Short task —
Find the line containing "Model this scene" and copy it exactly, along with every line after it up to and including the line containing "PI = math.pi". Copy nothing else.

Material shown —
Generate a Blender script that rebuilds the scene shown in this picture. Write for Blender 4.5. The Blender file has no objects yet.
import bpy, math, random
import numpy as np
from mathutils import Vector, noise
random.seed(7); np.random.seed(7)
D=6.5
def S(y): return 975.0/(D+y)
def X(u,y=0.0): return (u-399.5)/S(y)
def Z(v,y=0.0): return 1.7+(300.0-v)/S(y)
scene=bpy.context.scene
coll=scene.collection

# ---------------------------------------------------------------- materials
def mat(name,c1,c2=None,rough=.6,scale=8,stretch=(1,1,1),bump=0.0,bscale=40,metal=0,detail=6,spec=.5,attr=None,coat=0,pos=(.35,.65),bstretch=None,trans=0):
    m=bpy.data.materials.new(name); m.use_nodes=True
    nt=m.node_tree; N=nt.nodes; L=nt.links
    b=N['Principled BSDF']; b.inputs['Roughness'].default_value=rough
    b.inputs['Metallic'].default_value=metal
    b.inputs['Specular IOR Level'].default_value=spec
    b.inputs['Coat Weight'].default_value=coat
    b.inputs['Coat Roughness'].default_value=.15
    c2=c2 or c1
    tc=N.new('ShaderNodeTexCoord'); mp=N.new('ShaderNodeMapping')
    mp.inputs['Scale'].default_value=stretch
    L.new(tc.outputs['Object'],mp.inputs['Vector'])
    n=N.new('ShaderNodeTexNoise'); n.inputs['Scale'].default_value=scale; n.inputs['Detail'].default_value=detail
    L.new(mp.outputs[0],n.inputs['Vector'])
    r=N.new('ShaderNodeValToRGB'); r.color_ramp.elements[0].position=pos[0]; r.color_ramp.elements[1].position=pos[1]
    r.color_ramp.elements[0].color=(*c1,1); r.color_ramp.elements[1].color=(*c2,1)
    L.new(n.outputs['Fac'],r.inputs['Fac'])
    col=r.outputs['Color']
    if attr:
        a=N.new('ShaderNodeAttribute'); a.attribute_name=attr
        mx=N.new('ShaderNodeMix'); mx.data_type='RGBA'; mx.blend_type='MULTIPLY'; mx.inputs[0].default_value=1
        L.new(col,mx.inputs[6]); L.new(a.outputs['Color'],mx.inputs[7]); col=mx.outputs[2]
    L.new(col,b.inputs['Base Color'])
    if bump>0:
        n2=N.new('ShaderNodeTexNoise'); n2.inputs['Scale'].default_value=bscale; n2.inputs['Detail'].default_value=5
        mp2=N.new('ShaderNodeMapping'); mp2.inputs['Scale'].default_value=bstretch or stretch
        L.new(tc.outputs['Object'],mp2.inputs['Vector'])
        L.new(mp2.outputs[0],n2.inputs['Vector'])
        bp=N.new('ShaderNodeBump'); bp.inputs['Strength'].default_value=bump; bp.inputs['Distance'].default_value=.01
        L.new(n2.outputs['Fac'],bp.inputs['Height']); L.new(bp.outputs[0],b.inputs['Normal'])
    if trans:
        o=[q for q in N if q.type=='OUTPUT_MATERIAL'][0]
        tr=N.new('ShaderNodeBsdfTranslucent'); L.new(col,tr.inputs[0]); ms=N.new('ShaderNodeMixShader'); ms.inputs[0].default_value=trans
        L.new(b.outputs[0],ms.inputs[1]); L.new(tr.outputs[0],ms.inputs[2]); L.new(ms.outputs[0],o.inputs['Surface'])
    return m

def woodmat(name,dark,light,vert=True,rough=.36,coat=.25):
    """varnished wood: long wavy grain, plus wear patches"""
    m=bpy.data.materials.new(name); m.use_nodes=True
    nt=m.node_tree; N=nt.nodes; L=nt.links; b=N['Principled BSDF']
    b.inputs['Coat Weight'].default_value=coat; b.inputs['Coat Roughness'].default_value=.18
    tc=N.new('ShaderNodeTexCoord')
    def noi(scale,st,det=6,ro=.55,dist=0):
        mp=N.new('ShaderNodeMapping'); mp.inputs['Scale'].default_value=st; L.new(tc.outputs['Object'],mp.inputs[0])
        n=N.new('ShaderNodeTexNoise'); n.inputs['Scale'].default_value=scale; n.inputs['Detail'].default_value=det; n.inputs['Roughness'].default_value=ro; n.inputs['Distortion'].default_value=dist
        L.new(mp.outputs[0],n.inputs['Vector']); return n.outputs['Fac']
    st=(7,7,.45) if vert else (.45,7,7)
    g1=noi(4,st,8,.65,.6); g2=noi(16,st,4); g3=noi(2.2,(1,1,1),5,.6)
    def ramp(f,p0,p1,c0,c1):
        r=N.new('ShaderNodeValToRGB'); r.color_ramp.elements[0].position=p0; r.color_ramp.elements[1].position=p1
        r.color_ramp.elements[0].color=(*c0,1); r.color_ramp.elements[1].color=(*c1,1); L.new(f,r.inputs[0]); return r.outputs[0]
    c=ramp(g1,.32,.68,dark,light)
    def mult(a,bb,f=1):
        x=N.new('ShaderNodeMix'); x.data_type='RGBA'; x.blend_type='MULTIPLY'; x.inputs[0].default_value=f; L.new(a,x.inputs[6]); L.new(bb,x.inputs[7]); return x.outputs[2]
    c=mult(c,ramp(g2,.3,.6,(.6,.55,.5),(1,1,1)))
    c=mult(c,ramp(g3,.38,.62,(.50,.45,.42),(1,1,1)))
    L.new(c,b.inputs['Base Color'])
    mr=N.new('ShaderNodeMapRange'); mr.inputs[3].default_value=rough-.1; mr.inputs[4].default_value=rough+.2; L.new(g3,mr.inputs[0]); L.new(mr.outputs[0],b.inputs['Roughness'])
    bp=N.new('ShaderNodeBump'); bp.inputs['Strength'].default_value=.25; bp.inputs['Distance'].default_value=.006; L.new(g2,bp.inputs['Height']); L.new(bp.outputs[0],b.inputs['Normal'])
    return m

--

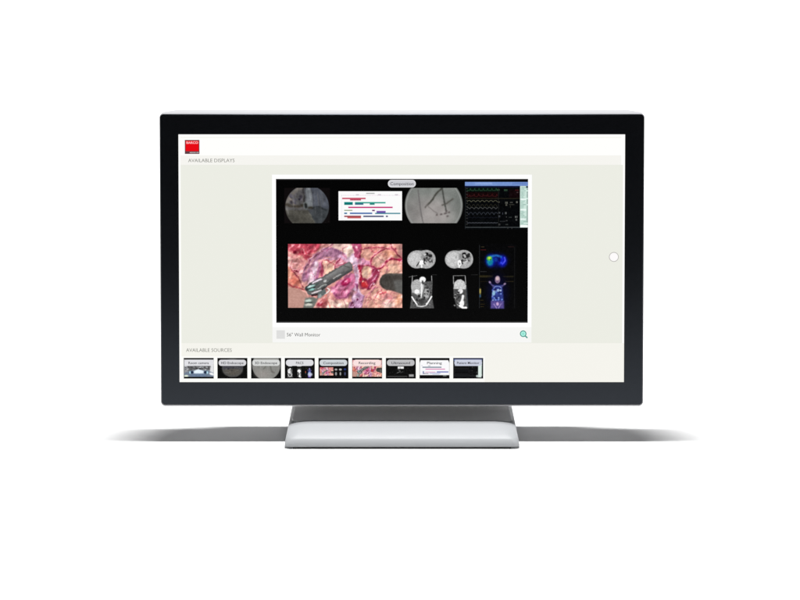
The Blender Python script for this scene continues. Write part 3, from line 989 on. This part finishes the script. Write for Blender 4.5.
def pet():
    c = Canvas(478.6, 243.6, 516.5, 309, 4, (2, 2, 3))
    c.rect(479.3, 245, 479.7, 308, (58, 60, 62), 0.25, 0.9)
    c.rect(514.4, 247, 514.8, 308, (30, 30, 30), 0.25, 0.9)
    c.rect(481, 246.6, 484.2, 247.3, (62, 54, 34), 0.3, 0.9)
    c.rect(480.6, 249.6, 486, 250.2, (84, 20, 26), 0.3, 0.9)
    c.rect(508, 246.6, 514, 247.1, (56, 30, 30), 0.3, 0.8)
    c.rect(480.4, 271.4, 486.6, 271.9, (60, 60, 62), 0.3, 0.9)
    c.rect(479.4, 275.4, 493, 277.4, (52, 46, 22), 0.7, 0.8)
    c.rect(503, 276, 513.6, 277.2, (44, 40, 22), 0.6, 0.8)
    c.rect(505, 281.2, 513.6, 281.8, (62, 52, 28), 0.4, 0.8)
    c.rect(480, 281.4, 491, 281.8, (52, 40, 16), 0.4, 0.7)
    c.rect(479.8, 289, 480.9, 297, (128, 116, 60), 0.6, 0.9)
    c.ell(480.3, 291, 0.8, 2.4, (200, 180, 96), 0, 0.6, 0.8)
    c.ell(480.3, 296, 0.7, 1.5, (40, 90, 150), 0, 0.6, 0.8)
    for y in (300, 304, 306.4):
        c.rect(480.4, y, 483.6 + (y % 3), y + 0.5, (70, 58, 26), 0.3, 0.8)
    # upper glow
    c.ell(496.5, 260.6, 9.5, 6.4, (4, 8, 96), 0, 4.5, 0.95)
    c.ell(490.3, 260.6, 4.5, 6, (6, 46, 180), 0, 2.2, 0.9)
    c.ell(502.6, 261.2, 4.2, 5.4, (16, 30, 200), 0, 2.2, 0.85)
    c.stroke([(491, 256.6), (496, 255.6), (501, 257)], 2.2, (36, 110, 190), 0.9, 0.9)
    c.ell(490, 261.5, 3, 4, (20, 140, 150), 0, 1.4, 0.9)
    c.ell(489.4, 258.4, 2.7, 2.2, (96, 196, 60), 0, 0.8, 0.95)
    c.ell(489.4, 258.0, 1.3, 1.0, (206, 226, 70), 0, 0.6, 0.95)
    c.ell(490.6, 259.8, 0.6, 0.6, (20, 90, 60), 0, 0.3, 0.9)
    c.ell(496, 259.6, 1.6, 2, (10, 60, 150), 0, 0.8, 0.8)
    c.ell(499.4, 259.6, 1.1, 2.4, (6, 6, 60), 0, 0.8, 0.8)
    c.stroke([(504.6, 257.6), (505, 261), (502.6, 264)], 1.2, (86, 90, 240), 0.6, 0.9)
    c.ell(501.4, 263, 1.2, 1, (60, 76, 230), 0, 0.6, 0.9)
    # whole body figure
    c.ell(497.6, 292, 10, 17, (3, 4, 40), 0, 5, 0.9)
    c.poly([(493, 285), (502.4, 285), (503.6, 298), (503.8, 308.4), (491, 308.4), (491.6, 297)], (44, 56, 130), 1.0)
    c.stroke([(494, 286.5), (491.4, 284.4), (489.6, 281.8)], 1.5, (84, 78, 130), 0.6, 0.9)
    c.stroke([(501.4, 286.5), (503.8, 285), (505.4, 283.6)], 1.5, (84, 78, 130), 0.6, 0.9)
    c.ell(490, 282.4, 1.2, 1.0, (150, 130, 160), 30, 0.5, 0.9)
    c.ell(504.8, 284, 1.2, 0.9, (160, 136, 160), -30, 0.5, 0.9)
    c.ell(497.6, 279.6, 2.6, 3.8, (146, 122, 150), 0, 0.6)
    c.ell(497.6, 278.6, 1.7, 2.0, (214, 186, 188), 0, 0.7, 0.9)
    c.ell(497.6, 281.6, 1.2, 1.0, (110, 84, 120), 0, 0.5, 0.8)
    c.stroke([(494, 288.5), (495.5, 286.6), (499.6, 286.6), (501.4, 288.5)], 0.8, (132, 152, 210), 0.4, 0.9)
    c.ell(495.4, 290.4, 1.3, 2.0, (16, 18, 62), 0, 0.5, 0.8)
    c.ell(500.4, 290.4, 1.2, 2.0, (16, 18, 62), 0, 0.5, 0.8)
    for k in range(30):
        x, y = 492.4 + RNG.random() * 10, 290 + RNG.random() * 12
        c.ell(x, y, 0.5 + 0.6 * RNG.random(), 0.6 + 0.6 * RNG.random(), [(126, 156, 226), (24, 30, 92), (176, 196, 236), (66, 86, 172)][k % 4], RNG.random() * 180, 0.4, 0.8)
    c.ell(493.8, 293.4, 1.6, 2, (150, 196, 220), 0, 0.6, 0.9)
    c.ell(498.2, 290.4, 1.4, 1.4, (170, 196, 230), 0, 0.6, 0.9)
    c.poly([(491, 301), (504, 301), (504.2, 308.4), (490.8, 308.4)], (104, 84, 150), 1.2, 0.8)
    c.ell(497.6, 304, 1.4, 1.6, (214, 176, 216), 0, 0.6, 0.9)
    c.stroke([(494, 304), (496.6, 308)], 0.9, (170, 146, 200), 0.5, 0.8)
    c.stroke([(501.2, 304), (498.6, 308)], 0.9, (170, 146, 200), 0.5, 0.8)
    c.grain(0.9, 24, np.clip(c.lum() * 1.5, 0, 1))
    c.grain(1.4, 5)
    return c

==

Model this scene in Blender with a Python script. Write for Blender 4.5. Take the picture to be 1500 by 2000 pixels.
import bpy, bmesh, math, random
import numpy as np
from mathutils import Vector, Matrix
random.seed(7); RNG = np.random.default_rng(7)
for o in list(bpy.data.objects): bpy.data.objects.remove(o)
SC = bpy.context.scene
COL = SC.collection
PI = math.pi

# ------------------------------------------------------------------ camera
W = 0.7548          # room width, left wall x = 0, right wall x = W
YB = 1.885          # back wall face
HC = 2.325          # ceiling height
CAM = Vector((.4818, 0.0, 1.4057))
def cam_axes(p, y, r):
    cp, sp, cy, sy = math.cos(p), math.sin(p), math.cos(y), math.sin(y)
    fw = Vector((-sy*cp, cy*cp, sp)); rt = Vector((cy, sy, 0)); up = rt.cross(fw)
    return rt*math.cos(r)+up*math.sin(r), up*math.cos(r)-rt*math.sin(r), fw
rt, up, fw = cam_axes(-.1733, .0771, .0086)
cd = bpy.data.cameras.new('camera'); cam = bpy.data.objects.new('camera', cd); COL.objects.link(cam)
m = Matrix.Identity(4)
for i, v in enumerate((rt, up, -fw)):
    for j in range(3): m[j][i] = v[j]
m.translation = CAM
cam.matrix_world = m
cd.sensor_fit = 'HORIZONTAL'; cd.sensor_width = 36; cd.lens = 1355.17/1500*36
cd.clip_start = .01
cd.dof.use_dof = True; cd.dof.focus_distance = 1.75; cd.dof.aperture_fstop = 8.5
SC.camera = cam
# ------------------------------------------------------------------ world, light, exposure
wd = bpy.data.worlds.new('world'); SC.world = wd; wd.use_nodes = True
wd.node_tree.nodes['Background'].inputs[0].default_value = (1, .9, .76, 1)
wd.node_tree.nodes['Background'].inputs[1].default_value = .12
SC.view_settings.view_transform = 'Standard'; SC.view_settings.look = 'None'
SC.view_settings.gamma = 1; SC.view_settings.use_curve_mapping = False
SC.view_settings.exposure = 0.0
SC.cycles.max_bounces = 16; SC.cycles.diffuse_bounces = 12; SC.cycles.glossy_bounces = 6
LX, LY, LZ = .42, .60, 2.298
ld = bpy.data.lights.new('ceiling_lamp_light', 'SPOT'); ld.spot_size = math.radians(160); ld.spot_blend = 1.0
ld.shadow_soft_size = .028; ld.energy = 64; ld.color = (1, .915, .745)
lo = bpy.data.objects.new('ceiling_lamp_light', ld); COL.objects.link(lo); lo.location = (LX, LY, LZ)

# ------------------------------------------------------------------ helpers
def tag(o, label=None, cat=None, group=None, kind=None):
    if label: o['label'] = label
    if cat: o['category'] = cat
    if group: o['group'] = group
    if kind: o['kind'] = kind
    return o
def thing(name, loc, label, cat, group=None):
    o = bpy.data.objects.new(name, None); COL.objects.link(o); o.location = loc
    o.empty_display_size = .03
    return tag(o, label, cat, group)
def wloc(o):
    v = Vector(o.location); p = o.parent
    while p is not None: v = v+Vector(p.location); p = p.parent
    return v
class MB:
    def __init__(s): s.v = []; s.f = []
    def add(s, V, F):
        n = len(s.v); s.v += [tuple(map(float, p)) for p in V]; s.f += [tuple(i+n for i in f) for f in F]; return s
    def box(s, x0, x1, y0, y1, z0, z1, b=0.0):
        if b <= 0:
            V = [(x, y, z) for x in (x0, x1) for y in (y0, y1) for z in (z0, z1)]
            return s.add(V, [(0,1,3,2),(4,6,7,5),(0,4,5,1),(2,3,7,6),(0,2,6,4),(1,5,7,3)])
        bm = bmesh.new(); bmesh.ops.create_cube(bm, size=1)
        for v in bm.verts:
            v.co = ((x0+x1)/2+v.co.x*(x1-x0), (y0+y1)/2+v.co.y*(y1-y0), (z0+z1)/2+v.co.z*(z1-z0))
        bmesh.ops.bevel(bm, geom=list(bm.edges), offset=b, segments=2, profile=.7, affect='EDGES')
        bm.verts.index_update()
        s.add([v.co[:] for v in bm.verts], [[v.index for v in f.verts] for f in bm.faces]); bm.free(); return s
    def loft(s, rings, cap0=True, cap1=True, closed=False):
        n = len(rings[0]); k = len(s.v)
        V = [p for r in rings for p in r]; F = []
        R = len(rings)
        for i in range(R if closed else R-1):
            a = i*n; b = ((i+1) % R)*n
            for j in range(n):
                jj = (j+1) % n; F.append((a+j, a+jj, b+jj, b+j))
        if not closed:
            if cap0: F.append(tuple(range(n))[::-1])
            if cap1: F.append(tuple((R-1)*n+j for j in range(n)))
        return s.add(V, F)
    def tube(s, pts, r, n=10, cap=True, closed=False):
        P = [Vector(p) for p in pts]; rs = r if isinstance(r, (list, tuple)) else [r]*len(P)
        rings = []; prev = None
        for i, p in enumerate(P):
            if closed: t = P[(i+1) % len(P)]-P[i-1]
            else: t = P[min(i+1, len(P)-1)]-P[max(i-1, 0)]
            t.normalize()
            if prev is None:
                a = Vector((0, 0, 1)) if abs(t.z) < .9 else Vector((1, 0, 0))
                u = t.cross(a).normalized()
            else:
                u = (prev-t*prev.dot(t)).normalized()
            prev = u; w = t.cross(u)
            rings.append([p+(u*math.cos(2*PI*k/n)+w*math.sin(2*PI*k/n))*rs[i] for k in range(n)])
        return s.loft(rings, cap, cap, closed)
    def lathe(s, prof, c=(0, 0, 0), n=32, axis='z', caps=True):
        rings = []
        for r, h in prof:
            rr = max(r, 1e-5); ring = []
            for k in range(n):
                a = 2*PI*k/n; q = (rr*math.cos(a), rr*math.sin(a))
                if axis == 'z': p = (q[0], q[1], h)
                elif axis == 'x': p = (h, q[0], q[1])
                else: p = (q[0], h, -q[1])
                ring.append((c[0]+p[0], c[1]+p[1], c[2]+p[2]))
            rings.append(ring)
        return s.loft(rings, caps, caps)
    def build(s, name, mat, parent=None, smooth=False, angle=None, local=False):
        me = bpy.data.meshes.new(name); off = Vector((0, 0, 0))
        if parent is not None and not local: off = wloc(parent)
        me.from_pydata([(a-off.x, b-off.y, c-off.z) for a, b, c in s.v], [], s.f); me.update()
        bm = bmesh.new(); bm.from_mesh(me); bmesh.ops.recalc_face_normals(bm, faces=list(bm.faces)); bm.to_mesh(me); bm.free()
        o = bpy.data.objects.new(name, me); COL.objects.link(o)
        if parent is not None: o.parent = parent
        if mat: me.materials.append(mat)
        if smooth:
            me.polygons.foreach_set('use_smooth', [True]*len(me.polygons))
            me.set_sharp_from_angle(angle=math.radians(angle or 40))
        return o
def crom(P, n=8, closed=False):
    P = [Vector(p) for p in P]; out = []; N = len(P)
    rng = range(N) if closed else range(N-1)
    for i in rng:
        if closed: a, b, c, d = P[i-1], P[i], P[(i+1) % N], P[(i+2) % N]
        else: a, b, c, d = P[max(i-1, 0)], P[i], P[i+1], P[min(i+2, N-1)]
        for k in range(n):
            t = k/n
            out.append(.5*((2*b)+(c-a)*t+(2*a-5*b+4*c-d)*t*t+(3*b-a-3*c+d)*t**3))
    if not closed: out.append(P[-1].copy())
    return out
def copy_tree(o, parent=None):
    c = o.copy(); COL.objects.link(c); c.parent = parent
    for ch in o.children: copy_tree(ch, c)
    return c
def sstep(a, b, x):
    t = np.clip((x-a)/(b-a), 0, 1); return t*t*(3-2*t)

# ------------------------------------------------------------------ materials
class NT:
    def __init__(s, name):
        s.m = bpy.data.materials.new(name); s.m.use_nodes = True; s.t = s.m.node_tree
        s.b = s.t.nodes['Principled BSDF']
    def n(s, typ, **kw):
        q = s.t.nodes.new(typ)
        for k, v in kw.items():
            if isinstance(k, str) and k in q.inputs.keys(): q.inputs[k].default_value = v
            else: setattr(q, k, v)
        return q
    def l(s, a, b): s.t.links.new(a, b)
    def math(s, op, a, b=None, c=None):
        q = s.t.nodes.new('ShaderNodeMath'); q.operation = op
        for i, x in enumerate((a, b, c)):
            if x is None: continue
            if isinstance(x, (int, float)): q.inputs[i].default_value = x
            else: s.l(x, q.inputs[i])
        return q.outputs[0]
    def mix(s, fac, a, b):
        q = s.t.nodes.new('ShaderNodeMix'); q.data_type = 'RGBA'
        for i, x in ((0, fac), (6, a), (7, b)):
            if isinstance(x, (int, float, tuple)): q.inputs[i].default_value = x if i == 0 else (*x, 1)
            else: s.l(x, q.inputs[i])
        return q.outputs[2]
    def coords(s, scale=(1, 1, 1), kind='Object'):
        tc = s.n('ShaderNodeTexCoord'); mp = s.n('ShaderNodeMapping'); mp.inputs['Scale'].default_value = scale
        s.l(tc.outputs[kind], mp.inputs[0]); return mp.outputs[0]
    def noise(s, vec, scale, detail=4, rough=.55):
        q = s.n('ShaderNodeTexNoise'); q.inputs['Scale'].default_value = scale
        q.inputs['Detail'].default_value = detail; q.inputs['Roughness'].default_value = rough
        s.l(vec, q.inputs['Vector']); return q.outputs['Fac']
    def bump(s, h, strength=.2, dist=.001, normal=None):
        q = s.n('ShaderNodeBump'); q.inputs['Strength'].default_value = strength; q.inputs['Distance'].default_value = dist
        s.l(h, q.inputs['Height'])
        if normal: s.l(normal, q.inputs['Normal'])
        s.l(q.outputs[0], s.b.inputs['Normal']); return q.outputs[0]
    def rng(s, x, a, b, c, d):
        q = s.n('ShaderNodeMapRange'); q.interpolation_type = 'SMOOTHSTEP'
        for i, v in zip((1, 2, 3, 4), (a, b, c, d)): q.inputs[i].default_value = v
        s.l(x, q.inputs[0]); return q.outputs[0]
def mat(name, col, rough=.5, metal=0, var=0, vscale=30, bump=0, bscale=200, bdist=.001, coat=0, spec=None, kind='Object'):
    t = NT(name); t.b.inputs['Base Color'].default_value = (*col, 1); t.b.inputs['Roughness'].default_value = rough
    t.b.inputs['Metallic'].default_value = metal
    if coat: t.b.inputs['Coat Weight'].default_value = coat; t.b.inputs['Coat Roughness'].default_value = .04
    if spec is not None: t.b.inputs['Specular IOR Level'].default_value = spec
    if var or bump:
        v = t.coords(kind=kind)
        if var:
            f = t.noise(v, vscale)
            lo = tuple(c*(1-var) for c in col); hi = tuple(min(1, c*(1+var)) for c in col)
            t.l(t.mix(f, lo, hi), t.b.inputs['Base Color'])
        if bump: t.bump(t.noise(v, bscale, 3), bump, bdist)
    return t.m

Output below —
Model this scene in Blender with a Python script. Write for Blender 4.5. Take the picture to be 1500 by 2000 pixels.
import bpy, bmesh, math, random
import numpy as np
from mathutils import Vector, Matrix
random.seed(7); RNG = np.random.default_rng(7)
for o in list(bpy.data.objects): bpy.data.objects.remove(o)
SC = bpy.context.scene
COL = SC.collection
PI = math.pi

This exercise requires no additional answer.